MySQL Question
sql statement order by with condition always failed?
I want to show all row with custom order by, in part of first rows are which have the same data as the 2 days ago till current date (use 2016-06-18 as current date), after that please custom the rows based on the smallest number of dist,
I use this sql to retrieve data but always failed.

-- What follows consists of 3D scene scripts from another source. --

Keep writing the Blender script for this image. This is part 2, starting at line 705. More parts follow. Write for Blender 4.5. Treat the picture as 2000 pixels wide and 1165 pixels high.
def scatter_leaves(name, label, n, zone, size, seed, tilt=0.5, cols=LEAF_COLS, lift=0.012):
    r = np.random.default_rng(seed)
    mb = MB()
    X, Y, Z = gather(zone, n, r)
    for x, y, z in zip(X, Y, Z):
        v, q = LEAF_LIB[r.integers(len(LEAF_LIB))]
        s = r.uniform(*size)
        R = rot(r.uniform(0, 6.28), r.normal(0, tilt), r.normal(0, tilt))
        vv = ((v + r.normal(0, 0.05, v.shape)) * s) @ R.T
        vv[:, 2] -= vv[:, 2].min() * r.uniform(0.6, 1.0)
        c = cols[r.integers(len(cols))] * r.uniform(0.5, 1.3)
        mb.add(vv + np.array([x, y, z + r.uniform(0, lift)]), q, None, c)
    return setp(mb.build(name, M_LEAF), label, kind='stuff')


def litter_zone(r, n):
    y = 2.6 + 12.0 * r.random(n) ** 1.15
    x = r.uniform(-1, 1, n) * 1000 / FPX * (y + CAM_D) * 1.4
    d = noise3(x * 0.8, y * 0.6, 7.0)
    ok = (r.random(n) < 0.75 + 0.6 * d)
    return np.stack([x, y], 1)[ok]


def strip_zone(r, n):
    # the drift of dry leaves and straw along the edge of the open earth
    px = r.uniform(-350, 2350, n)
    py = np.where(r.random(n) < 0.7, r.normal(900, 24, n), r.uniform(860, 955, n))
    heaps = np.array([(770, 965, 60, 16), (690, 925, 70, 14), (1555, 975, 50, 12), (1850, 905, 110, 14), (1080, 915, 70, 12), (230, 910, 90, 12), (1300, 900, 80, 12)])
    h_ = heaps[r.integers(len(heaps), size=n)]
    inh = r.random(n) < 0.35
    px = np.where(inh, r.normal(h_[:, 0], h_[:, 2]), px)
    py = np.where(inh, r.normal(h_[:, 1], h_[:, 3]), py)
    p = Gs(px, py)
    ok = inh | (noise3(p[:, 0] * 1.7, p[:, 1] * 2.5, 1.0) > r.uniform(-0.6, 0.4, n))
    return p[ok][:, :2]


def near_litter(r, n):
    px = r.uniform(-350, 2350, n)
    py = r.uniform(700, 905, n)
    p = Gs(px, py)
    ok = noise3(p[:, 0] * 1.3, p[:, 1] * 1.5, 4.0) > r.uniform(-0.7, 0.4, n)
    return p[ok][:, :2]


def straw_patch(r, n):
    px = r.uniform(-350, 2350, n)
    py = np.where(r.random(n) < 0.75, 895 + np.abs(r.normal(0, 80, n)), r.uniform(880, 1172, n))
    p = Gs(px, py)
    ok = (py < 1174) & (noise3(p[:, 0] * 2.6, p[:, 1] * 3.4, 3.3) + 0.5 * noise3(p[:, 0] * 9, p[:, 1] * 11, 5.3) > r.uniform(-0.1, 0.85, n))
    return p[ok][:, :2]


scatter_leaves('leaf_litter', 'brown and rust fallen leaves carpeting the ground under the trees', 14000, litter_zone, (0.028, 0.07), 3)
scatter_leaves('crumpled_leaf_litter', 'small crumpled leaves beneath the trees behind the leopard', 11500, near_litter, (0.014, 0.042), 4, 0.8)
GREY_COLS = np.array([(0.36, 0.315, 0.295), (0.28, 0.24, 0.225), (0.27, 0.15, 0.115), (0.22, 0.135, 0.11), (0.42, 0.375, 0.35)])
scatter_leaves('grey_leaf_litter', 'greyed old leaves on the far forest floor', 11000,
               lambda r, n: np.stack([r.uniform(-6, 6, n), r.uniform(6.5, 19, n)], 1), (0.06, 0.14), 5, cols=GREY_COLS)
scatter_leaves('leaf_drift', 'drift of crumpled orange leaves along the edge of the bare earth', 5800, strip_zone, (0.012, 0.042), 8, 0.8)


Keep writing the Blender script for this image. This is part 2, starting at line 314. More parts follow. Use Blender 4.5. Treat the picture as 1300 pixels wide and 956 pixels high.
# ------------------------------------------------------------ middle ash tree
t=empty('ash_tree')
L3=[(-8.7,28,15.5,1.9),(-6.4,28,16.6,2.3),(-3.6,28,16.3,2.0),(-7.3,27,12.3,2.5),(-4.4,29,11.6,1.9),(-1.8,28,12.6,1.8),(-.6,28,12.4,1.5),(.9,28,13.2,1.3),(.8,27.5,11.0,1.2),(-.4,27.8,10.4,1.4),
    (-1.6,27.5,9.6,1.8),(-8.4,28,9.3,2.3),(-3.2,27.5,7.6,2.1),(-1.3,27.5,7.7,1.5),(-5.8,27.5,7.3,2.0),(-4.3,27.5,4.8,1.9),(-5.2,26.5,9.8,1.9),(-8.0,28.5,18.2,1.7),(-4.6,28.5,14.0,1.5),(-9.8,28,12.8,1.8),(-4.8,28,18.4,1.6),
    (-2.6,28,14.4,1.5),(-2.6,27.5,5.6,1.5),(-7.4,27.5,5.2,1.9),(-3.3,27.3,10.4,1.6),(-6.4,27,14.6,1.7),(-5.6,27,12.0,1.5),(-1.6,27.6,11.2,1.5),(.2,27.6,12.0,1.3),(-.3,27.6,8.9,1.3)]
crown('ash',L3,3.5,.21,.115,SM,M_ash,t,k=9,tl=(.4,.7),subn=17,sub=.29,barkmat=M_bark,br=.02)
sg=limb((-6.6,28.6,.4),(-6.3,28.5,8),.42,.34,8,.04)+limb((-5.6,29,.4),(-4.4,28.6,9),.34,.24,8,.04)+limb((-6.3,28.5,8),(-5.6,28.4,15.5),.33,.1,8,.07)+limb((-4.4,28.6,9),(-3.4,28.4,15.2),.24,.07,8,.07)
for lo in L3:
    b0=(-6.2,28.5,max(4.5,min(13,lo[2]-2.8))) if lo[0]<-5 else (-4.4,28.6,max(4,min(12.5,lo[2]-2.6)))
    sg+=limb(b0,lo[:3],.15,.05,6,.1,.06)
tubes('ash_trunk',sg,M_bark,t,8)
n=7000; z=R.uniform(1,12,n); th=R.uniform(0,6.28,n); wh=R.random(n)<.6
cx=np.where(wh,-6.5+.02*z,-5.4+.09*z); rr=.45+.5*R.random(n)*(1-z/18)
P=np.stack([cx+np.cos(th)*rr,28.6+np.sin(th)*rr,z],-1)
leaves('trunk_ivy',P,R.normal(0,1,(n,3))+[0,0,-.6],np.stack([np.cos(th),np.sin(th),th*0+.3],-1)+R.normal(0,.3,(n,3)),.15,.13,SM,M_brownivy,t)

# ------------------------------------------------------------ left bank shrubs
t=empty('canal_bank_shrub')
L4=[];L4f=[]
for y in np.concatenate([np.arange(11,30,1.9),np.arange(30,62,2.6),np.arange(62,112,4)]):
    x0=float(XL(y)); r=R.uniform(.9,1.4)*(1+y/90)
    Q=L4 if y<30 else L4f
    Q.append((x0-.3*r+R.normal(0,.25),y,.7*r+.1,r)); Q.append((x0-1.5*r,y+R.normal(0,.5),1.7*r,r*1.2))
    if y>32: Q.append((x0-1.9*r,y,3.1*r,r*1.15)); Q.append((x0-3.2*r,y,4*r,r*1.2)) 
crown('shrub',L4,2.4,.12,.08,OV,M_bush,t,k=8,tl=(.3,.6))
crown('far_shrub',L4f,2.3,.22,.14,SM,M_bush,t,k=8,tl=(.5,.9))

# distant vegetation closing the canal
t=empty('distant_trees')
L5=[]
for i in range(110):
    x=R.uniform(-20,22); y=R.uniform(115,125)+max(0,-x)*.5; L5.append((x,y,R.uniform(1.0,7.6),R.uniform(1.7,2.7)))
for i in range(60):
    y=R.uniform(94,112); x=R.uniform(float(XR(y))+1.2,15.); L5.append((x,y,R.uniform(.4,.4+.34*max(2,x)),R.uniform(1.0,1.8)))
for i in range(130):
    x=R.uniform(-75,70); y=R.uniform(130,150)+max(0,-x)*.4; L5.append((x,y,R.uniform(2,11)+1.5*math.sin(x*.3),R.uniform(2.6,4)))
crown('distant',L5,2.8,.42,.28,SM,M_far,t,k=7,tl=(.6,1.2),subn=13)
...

SELECT pwaktuserver as date,
acos(cos(-7.47353794753 * (PI()/180)) *
cos(112.343534533 * (PI()/180)) *
cos(plat * (PI()/180)) *
cos(plong * (PI()/180))
+
cos(-7.47353794753 * (PI()/180)) *
sin(112.343534533 * (PI()/180)) *
cos(plat * (PI()/180)) *
sin(plong * (PI()/180))
+
sin(-7.47353794753 * (PI()/180)) *
sin(plat * (PI()/180))
) * 3959 as Dist
FROM tbpos INNER JOIN tbanggota ON tbanggota.id_a = tbpos.id_a WHERE stsTampil <> '2'
GROUP BY tbpos.posid
ORDER BY case when date(pwaktuserver)>=curdate()-2 then Dist*(-1) else Dist end
the result of sql statement above
NOTE : 1. yellow box is group of row that consist of date with 2 days ago
- Blue box is group of row that consist of distance with row sort asc.
sort of data return corect value yellow box as first part and blue box as second, but my problem is in yellow box the date not ordered DESC, i want to make yellow box ordered desc, how i achieve my goal ? thanks
Answer Source
Just add another condition.
ORDER BY CASE WHEN date(pwaktuserver)>=curdate()-2 THEN date(pwaktuserver)
ELSE null
END DESC,
CASE WHEN date(pwaktuserver)>=curdate()-2 THEN Dist*(-1)
ELSE Dist
END ASC -- OR DESC